The director of Export Advisers who usually advised clients about Indonesia and Asia generally, was on holidays at this time and Mick had been instructed to refer any enquiries to Sue, Export's European adviser.  Mick decided to prepare the advice himself as he had visited Indonesia on a number of occasions and considered himself quite knowledgeable about market conditions there.  Mick's advice was delivered to Engine Power on the 15th September.

It now transpires that the list prepared by Mick failed to identify the most likely importer, and that Engine Power's main rival has concluded an agreement with that importer which will effectively exclude any other motor launch engine exporters from the Indonesian market.  Chris has advised Export Advisers that his company intends to sue for breach of contract.  Export maintains that Mick had no authority to make the contract or carry out the work and intends to defend the action on that basis. 

Tim, Lisa and Kate own shares in Homebake Pty Ltd.  Tim and Lisa are directors with Lisa being appointed the Managing director. Carol is the company secretary  and Megan is an employed chef.  Discuss the company's liability with respect to each of the following contracts:

(i) Lisa enters into a contract on behalf of Homebake Pty Ltd with the local school canteen to produce 10 dozen choc chip cookies every Friday. How would your answer change if Tim enters into the contract on the company’s behalf

(ii) Carol enters into 2 contracts in the company's name, (a) to purchase 2 dozen boxes of plain printing paper ("reflex") and (b) to purchase a new fangled highly automatic "Simpsons" cookie cutter.

(iii) Megan, whose tasks include devising and changing the menu, enters into a contract on behalf of the company with Cockatoo Press for the production of 2000 leaflets to be distributed in the metro area.

Rahman and Gill ("R&G") is a large and well known firm of Chartered Public Accountants with offices in each of the Australian capital cities and in 23 other countries.  R&G had a client in Perth called Sail-Time Ltd, a public company with more than 250 shareholders.

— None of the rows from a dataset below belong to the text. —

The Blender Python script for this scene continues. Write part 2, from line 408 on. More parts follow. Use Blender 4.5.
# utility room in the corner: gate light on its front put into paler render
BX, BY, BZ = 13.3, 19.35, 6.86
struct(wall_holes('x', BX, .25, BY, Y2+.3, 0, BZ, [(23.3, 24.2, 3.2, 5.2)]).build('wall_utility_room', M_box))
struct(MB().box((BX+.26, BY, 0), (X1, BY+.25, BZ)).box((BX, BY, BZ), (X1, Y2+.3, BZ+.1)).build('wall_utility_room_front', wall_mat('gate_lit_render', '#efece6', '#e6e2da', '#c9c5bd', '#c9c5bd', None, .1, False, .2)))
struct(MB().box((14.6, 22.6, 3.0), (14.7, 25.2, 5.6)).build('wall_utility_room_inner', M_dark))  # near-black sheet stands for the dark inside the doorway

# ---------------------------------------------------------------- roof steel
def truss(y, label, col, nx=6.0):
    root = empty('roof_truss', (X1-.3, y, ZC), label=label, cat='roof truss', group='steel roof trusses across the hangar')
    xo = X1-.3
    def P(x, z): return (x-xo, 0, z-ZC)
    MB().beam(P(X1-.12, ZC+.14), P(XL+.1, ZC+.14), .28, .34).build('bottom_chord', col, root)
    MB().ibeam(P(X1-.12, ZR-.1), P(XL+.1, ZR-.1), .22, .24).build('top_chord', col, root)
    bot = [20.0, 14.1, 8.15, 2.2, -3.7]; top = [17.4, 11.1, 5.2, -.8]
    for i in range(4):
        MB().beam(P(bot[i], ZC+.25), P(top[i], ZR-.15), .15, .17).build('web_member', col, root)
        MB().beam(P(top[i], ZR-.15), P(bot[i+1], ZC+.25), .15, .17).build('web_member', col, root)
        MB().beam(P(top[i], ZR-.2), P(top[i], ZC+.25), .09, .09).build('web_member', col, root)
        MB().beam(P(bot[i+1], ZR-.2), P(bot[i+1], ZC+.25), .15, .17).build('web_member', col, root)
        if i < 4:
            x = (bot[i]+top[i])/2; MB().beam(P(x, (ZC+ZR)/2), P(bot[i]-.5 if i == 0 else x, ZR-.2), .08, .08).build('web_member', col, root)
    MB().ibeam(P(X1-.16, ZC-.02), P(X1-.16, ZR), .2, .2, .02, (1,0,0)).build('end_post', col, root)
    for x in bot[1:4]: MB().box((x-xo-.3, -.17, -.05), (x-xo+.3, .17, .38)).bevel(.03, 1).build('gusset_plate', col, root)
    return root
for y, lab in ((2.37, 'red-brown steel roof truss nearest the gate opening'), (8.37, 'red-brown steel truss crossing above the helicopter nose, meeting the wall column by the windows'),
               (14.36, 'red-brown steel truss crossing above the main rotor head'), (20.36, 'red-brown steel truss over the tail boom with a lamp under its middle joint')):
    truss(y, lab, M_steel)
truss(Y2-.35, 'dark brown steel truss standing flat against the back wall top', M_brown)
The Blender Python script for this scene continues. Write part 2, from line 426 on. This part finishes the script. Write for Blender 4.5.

Sail-Time manufactured and sold windsurfers and small sailboats in Western Australia.  Last year, at an expense that put them deeply into debt, Sail-Time developed the "Solar Surfer", a novel type of windsurfer that could generate its own wind during sunny but windless conditions.

The financial survival of Sail-Time clearly depended upon the success of the Solar Surfer both in Australia and in the United States export market.

During the audit of last year's Sail-Time Accounts, R&G came across a confidential Sail-Time memorandum from a Sail-Time engineer (since fired) to senior management pointing out a defect in the design of the Solar Surfer.  Also in the records reviewed by R&G was a letter received by the Sail-Time from an American inventor claiming that the Solar Surfer infringed his patent rights.

The R&G audit resulted in a clean and unqualified auditor's report for Sail-Time.  The Audit Report was sent to Sail-Time for inclusion in the annual report that was laid before the Annual General Meeting and filed with the Australian Securities & Investments Commission as a public document.  At Sail-Time's request, R&G also sent a copy of the annual report to a major supplier of the Company, Fibreglass Supply Pty Ltd, who R&G knew were considering selling to Sail-Time on credit.

It turned out that the Solar Surfer had an inherent design defect and also clearly violated a registered Patent in the United States so that it could never have been sold there.

Sail-Time went into receivership and was wound up earlier this year.  Shareholders, including those who bought on the basis of last year's financial statements in the annual report, lost their entire investment.  Creditors, including Fibreglass Supply, lost more that $2,000,000.

(a) Has R&G met its statutory obligations under the Corporations Act

  • Does R&G have potential civil liability in either contract or tort to Sail-Time, the individual shareholders, or Fibreglass Supply and other creditors.